--- START ---
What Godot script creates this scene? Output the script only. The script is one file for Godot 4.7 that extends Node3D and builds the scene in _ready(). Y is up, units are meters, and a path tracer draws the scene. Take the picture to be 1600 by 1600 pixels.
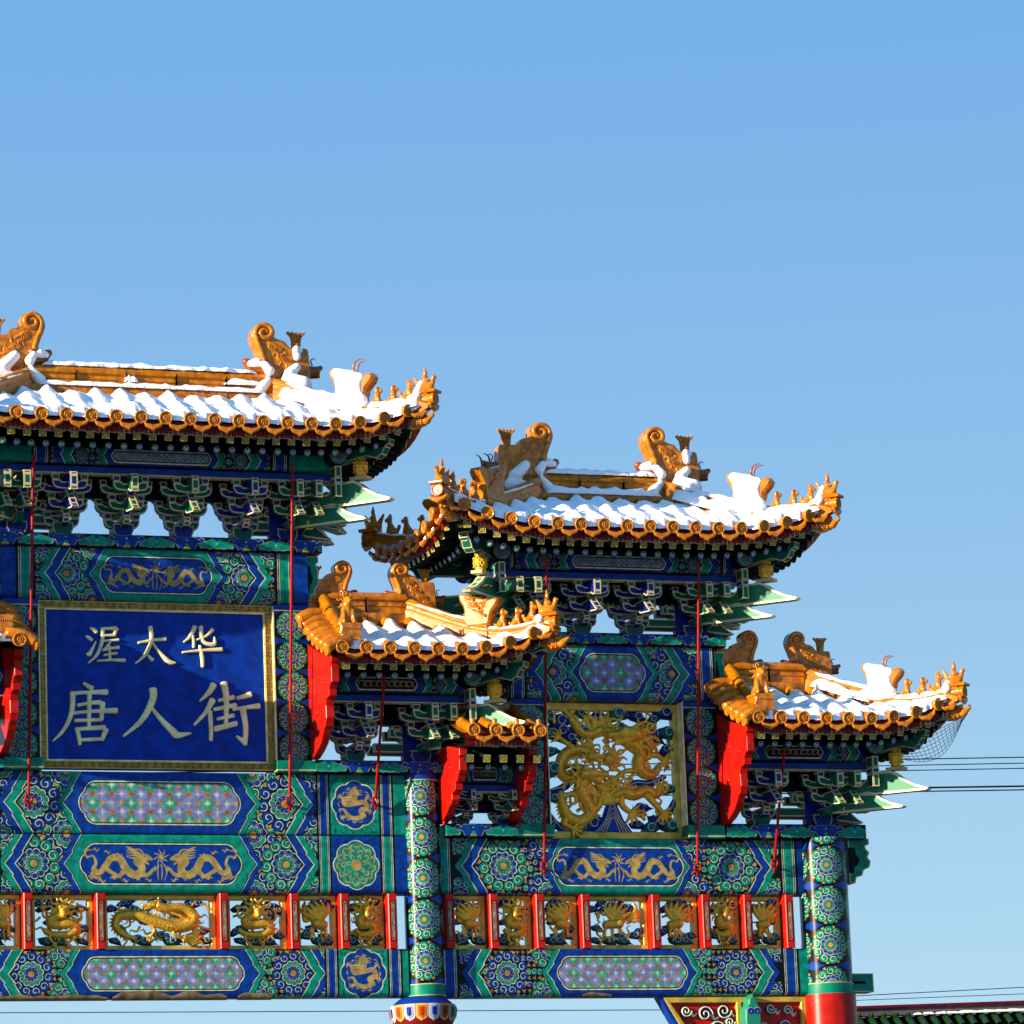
extends Node3D
# A painted Chinese gate with snow on its roofs. Metres, y up; the gate stands at the origin, its front faces +z.

var M := {}
var gate: Node3D
var used := {}
var cache := {}


func _ready() -> void:
	seed(7)
	make_camera_and_light()
	make_materials()
	make_textures()
	make_ground()
	gate = Node3D.new()
	gate.name = "archway"
	add_child(gate)
	gate.set_meta("label", "painted Chinese gate in blue and green with stacked upturned roofs")
	gate.set_meta("category", "archway")
	build_frame()
	build_lattice_row()
	build_big_panel()
	build_brackets()
	build_roofs()
	build_sign()
	build_figures()
	build_snow()
	build_rods_and_nets()
	build_background()


func make_camera_and_light() -> void:
	var cam := Camera3D.new()
	cam.name = "camera"
	cam.fov = 13.524
	cam.near = 0.5
	cam.far = 2500.0
	cam.position = Vector3(-10.152, 1.6, 39.843)
	cam.rotation_order = EULER_ORDER_YXZ
	cam.rotation_degrees = Vector3(11.712, -19.175, -2.169)
	add_child(cam)
	cam.current = true
	var sky_mat := ProceduralSkyMaterial.new()
	sky_mat.sky_top_color = Color(0.33, 0.60, 0.86)
	sky_mat.sky_horizon_color = Color(0.80, 0.925, 0.935)
	sky_mat.sky_curve = 0.12
	sky_mat.ground_horizon_color = Color(0.5, 0.52, 0.54)
	sky_mat.ground_bottom_color = Color(0.3, 0.3, 0.3)
	sky_mat.ground_curve = 0.05
	sky_mat.sun_angle_max = 1.0
	var sky := Sky.new()
	sky.sky_material = sky_mat
	var env := Environment.new()
	env.background_mode = Environment.BG_SKY
	env.sky = sky
	env.background_energy_multiplier = 0.49
	env.ambient_light_source = Environment.AMBIENT_SOURCE_SKY
	env.tonemap_mode = Environment.TONE_MAPPER_LINEAR
	env.tonemap_exposure = 2.25
	env.sdfgi_enabled = true
	env.ssao_enabled = true
	env.ssil_enabled = true
	var we := WorldEnvironment.new()
	we.name = "environment"
	we.environment = env
	add_child(we)
	var sun := DirectionalLight3D.new()
	sun.name = "sun"
	sun.light_energy = 1.6
	sun.light_color = Color(1.0, 0.92, 0.79)
	sun.light_angular_distance = 0.5
	sun.shadow_enabled = true
	var az := deg_to_rad(-76.0)   # measured from the front (+z) towards the left
	var el := deg_to_rad(12.5)
	var from_dir := Vector3(sin(az) * cos(el), sin(el), cos(az) * cos(el))
	sun.look_at_from_position(from_dir * 50.0, Vector3.ZERO, Vector3.UP)
	add_child(sun)


# ------------------------------------------------------------------ mesh building

class MB:
	var v := PackedVector3Array()
	var n := PackedVector3Array()
	var t := PackedVector2Array()
	var c := PackedColorArray()
	var ix := PackedInt32Array()
	var col := Color.WHITE

	func add(p: Vector3, nn: Vector3, uv := Vector2.ZERO) -> int:
		v.append(p); n.append(nn); t.append(uv); c.append(col)
		return v.size() - 1

	func face(a: int, b: int, d: int) -> void:   # given counter-clockwise, stored clockwise
		ix.append(a); ix.append(d); ix.append(b)

	func tri(a: Vector3, b: Vector3, d: Vector3) -> void:
		var nn := (b - a).cross(d - a).normalized()
		var i := add(a, nn)
		add(b, nn); add(d, nn)
		face(i, i + 1, i + 2)

	func quad(a: Vector3, b: Vector3, d: Vector3, e: Vector3, ua := Vector2(0, 1), ub := Vector2(1, 1), ud := Vector2(1, 0), ue := Vector2(0, 0)) -> void:
		var nn := (b - a).cross(e - a)
		if nn.length_squared() < 1e-16:
			nn = (d - b).cross(e - b)
		nn = nn.normalized()
		var i := add(a, nn, ua)
		add(b, nn, ub); add(d, nn, ud); add(e, nn, ue)
		face(i, i + 1, i + 2)
		face(i, i + 2, i + 3)

	func box(lo: Vector3, hi: Vector3, x := Transform3D.IDENTITY) -> void:
		var p: Array[Vector3] = []
		for k in 8:
			p.append(x * Vector3(hi.x if k & 1 else lo.x, hi.y if k & 2 else lo.y, hi.z if k & 4 else lo.z))
		quad(p[4], p[5], p[7], p[6]); quad(p[1], p[0], p[2], p[3])
		quad(p[5], p[1], p[3], p[7]); quad(p[0], p[4], p[6], p[2])
		quad(p[6], p[7], p[3], p[2]); quad(p[0], p[1], p[5], p[4])

	func sheet(rows: Array, wrap := false, flip := false) -> void:
		# rows of points; the front is on the left of (along a row) x (to the next row)
		var base := v.size()
		var nr := rows.size()
		var nc: int = rows[0].size()
		for i in nr:
			var row: PackedVector3Array = rows[i]
			for j in nc:
				add(row[j], Vector3.ZERO, Vector2(float(j) / maxf(nc - 1, 1), float(i) / maxf(nr - 1, 1)))
		var last := nc if wrap else nc - 1
		for i in nr - 1:
			for j in last:
				var a := base + i * nc + j
				var b := base + i * nc + (j + 1) % nc
				var d := b + nc
				var e := a + nc
				var nn := (v[d] - v[a]).cross(v[e] - v[b])
				if flip:
					nn = -nn
					face(a, e, d); face(a, d, b)
				else:
					face(a, b, d); face(a, d, e)
				n[a] += nn; n[b] += nn; n[d] += nn; n[e] += nn
		for k in range(base, v.size()):
			n[k] = n[k].normalized() if n[k].length_squared() > 1e-20 else Vector3.UP

	func tube(path: PackedVector3Array, radii: PackedFloat32Array, seg := 8, flat := 1.0, caps := true) -> void:
		var rows := []
		var m := path.size()
		var nrm := Vector3.ZERO
		for i in m:
			var tg := (path[mini(i + 1, m - 1)] - path[maxi(i - 1, 0)]).normalized()
			if i == 0:
				nrm = Vector3(0, 0, 1) if absf(tg.z) < 0.9 else Vector3(0, 1, 0)
			nrm = (nrm - tg * nrm.dot(tg)).normalized()
			var bn := tg.cross(nrm)
			var row := PackedVector3Array()
			for k in seg:
				var a := TAU * k / seg
				row.append(path[i] + (nrm * cos(a) * flat + bn * sin(a)) * radii[mini(i, radii.size() - 1)])
			if caps and i == 0:
				var r0 := PackedVector3Array()
				for k in seg:
					r0.append(path[0].lerp(row[k], 0.02) - tg * radii[0] * 0.35)
				rows.append(r0)
			rows.append(row)
			if caps and i == m - 1:
				var r1 := PackedVector3Array()
				for k in seg:
					r1.append(path[i].lerp(row[k], 0.02) + tg * radii[mini(i, radii.size() - 1)] * 0.35)
				rows.append(r1)
		sheet(rows, true)

	func lathe(prof: PackedVector2Array, seg := 16, x := Transform3D.IDENTITY) -> void:
		# (radius, height) from the bottom up, around the y axis
		var rows := []
		for p in prof:
			var row := PackedVector3Array()
			for k in seg:
				var a := TAU * k / seg
				row.append(x * Vector3(sin(a) * p.x, p.y, cos(a) * p.x))
			rows.append(row)
		sheet(rows, true)

	func prism(poly: PackedVector2Array, z0: float, z1: float, x := Transform3D.IDENTITY, bevel := 0.0) -> void:
		var p := poly
		if area(p) < 0:
			p = p.duplicate(); p.reverse()
		var q := inset(p, bevel) if bevel > 0.0 else p
		var tris := Geometry2D.triangulate_polygon(q)
		var zf := z1
		var zs := z1 - bevel
		var nf := (x.basis * Vector3(0, 0, 1)).normalized()
		var i0 := v.size()
		for a in q:
			add(x * Vector3(a.x, a.y, zf), nf, a)
		for k in range(0, tris.size(), 3):
			tri_ix(i0, tris[k], tris[k + 1], tris[k + 2], nf)
		i0 = v.size()
		for a in p:
			add(x * Vector3(a.x, a.y, z0), -nf, a)
		var tp := tris if bevel <= 0.0 else Geometry2D.triangulate_polygon(p)
		for k in range(0, tp.size(), 3):
			tri_ix(i0, tp[k], tp[k + 1], tp[k + 2], -nf)
		var m := p.size()
		for k in m:
			var a := p[k]
			var b := p[(k + 1) % m]
			quad(x * Vector3(a.x, a.y, z0), x * Vector3(b.x, b.y, z0), x * Vector3(b.x, b.y, zs), x * Vector3(a.x, a.y, zs))
			if bevel > 0.0:
				var e := q[k]
				var f := q[(k + 1) % m]
				quad(x * Vector3(a.x, a.y, zs), x * Vector3(b.x, b.y, zs), x * Vector3(f.x, f.y, zf), x * Vector3(e.x, e.y, zf))

	func tri_ix(i0: int, a: int, b: int, d: int, want: Vector3) -> void:
		if (v[i0 + b] - v[i0 + a]).cross(v[i0 + d] - v[i0 + a]).dot(want) > 0:
			face(i0 + a, i0 + b, i0 + d)
		else:
			face(i0 + a, i0 + d, i0 + b)

	static func area(p: PackedVector2Array) -> float:
		var s := 0.0
		for k in p.size():
			s += p[k].cross(p[(k + 1) % p.size()])
		return s

	static func inset(p: PackedVector2Array, w: float) -> PackedVector2Array:
		var out := PackedVector2Array()
		var m := p.size()
		for k in m:
			var e0 := (p[k] - p[(k + m - 1) % m]).normalized()
			var e1 := (p[(k + 1) % m] - p[k]).normalized()
			var d := (Vector2(-e0.y, e0.x) + Vector2(-e1.y, e1.x))
			var l := d.length()
			d = d / l if l > 1e-4 else Vector2(-e0.y, e0.x)
			out.append(p[k] + d * minf(w / maxf(l * 0.5, 0.4), w * 1.8))
		return out

	func into(am: ArrayMesh, mat: Material) -> ArrayMesh:
		if v.is_empty():
			return am
		var arr := []
		arr.resize(Mesh.ARRAY_MAX)
		arr[Mesh.ARRAY_VERTEX] = v
		arr[Mesh.ARRAY_NORMAL] = n
		arr[Mesh.ARRAY_TEX_UV] = t
		arr[Mesh.ARRAY_COLOR] = c
		arr[Mesh.ARRAY_INDEX] = ix
		am.add_surface_from_arrays(Mesh.PRIMITIVE_TRIANGLES, arr)
		am.surface_set_material(am.get_surface_count() - 1, mat)
		return am

	func mesh(mat: Material) -> ArrayMesh:
		return into(ArrayMesh.new(), mat)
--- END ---
What you should do:
Copy exactly the lines running from the beginning of the listing through the line that has "build_background()". Drop the pictures.

Answer to the exercise:
What Godot script creates this scene? Output the script only. The script is one file for Godot 4.7 that extends Node3D and builds the scene in _ready(). Y is up, units are meters, and a path tracer draws the scene. Take the picture to be 1600 by 1600 pixels.
extends Node3D
# A painted Chinese gate with snow on its roofs. Metres, y up; the gate stands at the origin, its front faces +z.

var M := {}
var gate: Node3D
var used := {}
var cache := {}


func _ready() -> void:
	seed(7)
	make_camera_and_light()
	make_materials()
	make_textures()
	make_ground()
	gate = Node3D.new()
	gate.name = "archway"
	add_child(gate)
	gate.set_meta("label", "painted Chinese gate in blue and green with stacked upturned roofs")
	gate.set_meta("category", "archway")
	build_frame()
	build_lattice_row()
	build_big_panel()
	build_brackets()
	build_roofs()
	build_sign()
	build_figures()
	build_snow()
	build_rods_and_nets()
	build_background()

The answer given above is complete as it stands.